Saturday, April 7, 2012

Festival of the Resurrection, Easter Sunday

Bishop Younan’s Easter Message of Resurrection
“Sadness Transformed into Easter Hope”

They stood still, looking sad. Luke 24.17

As we have journeyed these 40 days, these Lenten meditations have been full of the sorrows and suffering of Palestinians. Bishop Younan, of the Evangelical Lutheran Church or Jordan and the Holy Land writes of suffering and of the hope. Below is an excerpt. Click here to read the entire letter….

….The resurrection news is that Jesus continues to come into our midst, walks with us, and accompanies us along our road to Emmaus. We often do not recognize the risen Jesus in the stranger who has become our companion. Jesus is there in the ones accompanying us, the young and the old, men and women, people of all nations and ethnicities, people who speak languages so

different from our own. Jesus is there in the other—the one walking with us along the road, the one listening to our stories, the one empathizing with our plight, the one lifting up our eyes to see beyond the present moment….

The good news is that Jesus continues to give us a reason to hope. “We had hoped,” we often say as if the reason for our hopes has died, as if our hopes had been nothing but a fleeting fancy, as if our hopes were blown away with the dust of the ground by the strong April winds. “We had hoped,” we say in despair, and Jesus reminds us that ours is a God of everlasting hope. Jesus directs us to the unfailing promises of God, to read the Scriptures until our hearts burn with excitement and longing, to focus on Jesus’ own teaching that it was necessary for the Son of Man to suffer, and to rise again, and that he lives in Jerusalem, in the whole Middle East, and to the ends of the earth.

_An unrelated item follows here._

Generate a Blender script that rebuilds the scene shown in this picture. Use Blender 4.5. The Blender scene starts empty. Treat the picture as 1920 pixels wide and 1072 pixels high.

We live in hope, no matter what our circumstances, no matter what the rumors, no matter what the media says to the contrary. We live in hope, because Jesus is alive and with us until the end of the age. We Arab Christians, who received this message of the resurrection so many years ago, now keep the hope alive from generation to generation in order to continue to transform hate and division into a living hope that we might have life, and have it abundantly. And as long as this Middle East Church continues its faithful witness, the world will have a tangible sign of the truth of the resurrection.

The resurrection revives in us the hope that emanates from the cross and the empty tomb. Not a triumphal hope, but a hope that works against the odds. If the resurrection offers us the least expected surprise, so our hope opens the window to a future of surprises full of love and dignity. This is why we continue to affirm our commitment to the two-state solution with a shared Jerusalem for Jews, Muslims, and Christians, for Israelis and Palestinians.

The good news is that Jesus continues to feed us with bread for the journey so that our eyes are opened to the needs of the world and our souls are strengthened to return to Jerusalem. We are no longer standing still, immobilized by our grief and our fears, but hastening on our journey, running with the wind at our backs. We are no longer looking sad, but filled with joy, our mourning songs turned to dancing. The good news is that Jesus has called us to be his witnesses, to proclaim with confidence that Jesus is risen. He is risen indeed.

This is the reason that the Church has a mission today. It has the calling of the resurrection. We are to run back from Emmaus to Jerusalem nourished by the Eucharist and full of hope to join with the whole community of believers. We are to run back to Jerusalem to strengthen those who are sad, who feel confusion, who are uncertain. We are to run back to Jerusalem to remind our sisters and brothers that, the more the darkness of Good Friday seems to hover still over the Middle East, the more we are convinced of the strength of resurrection. We are to continue to run back to Jerusalem to proclaim that Christ is alive in our world today, despite all the odds. He is risen indeed.

Al Masih Qam! Haqan Qam!
Alleluia! Christ is Risen! Christ is risen indeed! Alleluia!